Rauner signs law establishing statewide rules for use of police body cameras

Police body cameras and other reforms will help save taxpayer dollars and improve both police accountability and public safety.

Gov. Bruce Rauner signed legislation on Aug. 12 with bipartisan support establishing rules regarding the use of police body cameras throughout Illinois; the new legislation also bans law enforcement officers from using chokeholds.

Under Public Act 99-0352, Illinois law now requires that if a law enforcement agency uses body cameras, the cameras “must be turned on at all times when the officer[s are] in uniform and [are] responding to calls for service or engaged in any law enforcement-related encounter[s] or activit[ies].” The law further provides that cameras should be turned off when police interview crime victims, witnesses or informants. Video of all recorded encounters must be maintained for 90 days, after which the recordings are to be deleted, unless they’re flagged for investigation or an encounter is subject to a formal complaint. In such cases, they’ll be kept for longer.

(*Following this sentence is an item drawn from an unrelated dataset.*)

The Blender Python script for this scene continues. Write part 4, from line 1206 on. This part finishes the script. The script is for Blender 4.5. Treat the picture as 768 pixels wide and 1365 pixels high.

In addition to establishing rules for the use of body cameras, the new law also bans the use of chokeholds unless deadly force is justified. And the law outlines procedures for handling deaths in which law-enforcement officers are involved.

The new reforms come as the result of bipartisan negotiations and agreement. To help cover the cost of expanding body-camera usage throughout the state, a $5 fee will be added to Illinois traffic tickets (excluding parking, registration and pedestrian offenses). Weighed against the cost of police-misconduct payments, the fee would only reduce the net savings for taxpayers by a miniscule amount. The city of Chicago alone, for example, spent over $520 million on police-misconduct-related lawsuits from 2004 through 2014, according to research by the Better Government Association.

There’s strong evidence that cameras do lead to a change in behavior. One study conducted in Rialto, California, showed a 60-percent reduction in the use of force and an 88-percent reduction in complaints against the police in a single year after officers started wearing body cameras.

And police officers benefit from the new law as well: Having an objective record of events protects law enforcement from false accusations of misconduct. Body cameras reassure good officers that their conduct won’t be misconstrued.

Cameras still need to be implemented in some jurisdictions in Illinois. But the law is a step toward improving police accountability, reining in lawsuit costs and restoring public trust in law enforcement.